I find that frontend takes most of the dev time for most apps, and I certainly consider it "harder" to get everything working to the quality level I want. However, backend work is usually more critical, as problems can result in data loss or security issues. Frontend problems often just result in bad UX, and they are easier to do a surface-level check too (just use the app and check that it works).

Due to this, companies may have a higher bar of expertise for backend which may give the impression that it is "harder", but I don't think this is a very important distinction.

I’m a frontend dev. I’ve done backend and database administration work at a few points in my career, but never on sizable products or for more than a year or two at a time.

I largely agree with your points. The backend has the largest security and reliability burden. It’s the bottleneck everything has to go through, and it can’t trust anything it’s receives. If it breaks nothing else can work. Also, backend deployments tend to involve a lot more moving parts.

> they are easier to do a surface-level check too (just use the app and check that it works)

If what you were getting at with this is that the make change -> see result loop for the frontend is overall faster, I’d thoroughly agree with that. It’s why I’ve never stayed on the backend for long. It’s pretty cool to be able to make a change and see it reflected in the UI within a couple hundred milliseconds without losing application state.

But while that’s probably the usual case, for a significant amount of the work it’s woefully insufficient. When trying to fix something, “just using the app” often involves significant deviations from the way you’d normally use it. Typical user bases use apps in maddeningly diverse ways. They have different browsers, operating systems, displays (DPI and color systems/accuracy), screen sizes, pointing devices (mouse vs touch), and assistive technologies (e.g. multiple screen readers, each of which has its own quirks). Members of product teams—particularly ones who aren’t web specialists—frequently forget some of these. Surface level tests obviously don’t include the entire testing matrix, but they often involve iterating on at least two combinations of use at the same time, and those combinations may involve significant overhead.

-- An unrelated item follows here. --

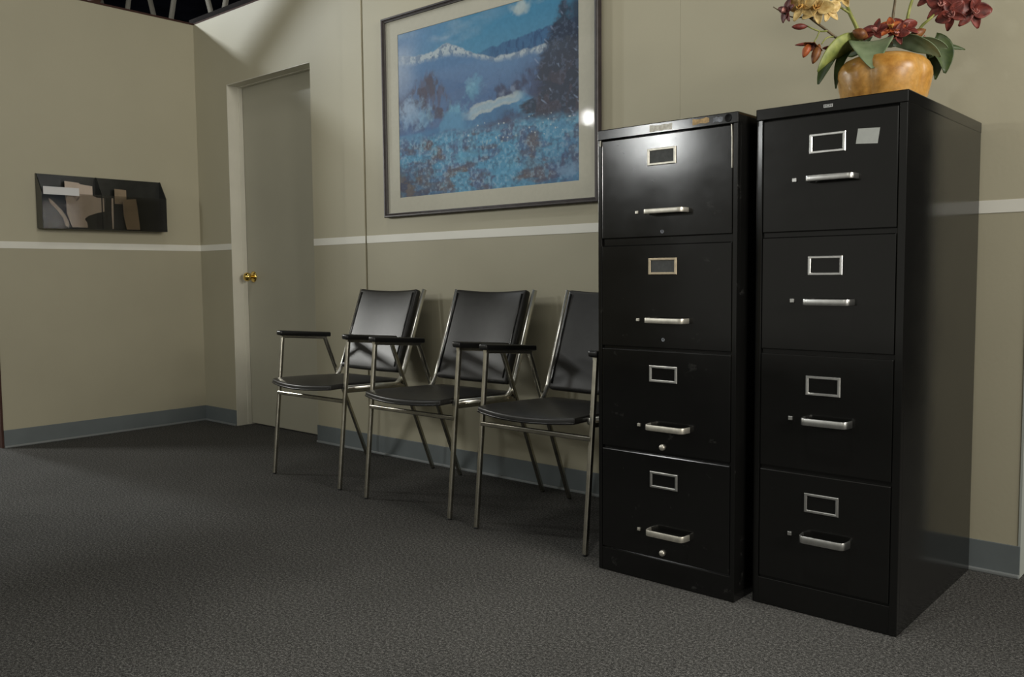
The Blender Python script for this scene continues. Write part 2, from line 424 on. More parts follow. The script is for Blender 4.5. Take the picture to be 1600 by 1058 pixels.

Accessibility presents a particularly hard challenge for quick tests, as most developers I’ve worked with don’t know how to use screen readers to do much, so just using the app isn’t possible for them without some additional learning.

Hopefully your testing matrix is mostly automated, but those automated tests are too slow to use during development. Initial bug isolation and getting proper tests around specific interactions can be extremely tricky.

  • I'm saying from the perspective of someone overseeing a frontend dev, that I can just try out the app feature and see if things seem to be working as expected. Though as you mention, it's necessary to check a variety of devices and other edge cases, depending on the project requirements.

    With backend though, even if it seems to work, there can be severe hidden problems with the architecture and security, so I really need to trust the backend dev or verify things deeply myself in order to ensure quality.

    If I'm making a quick app for a startup, I can often hire relatively less experienced frontend devs, but have to care much more about the backend.

    • I hope you're testing for all of the following:

      - All of the widely used mobile and desktop browsers

      - Inexpensive Android devices - very common, most devs don't test in them, frequently suffer from terrible frontend performance that goes overlooked

      - Browsers running common ad blockers

      - Screenreaders - frontend accessibility is a whole speciality in itself

      - SEO concerns, making sure crawlers see the right stuff

      - Slow network connections - simulate how the site behaves on devices in rural areas with bad connections

      3 replies →

    • > I'm saying from the perspective of someone overseeing a frontend dev, that I can just try out the app feature and see if things seem to be working as expected

      Not every project has a quality bar as low as this.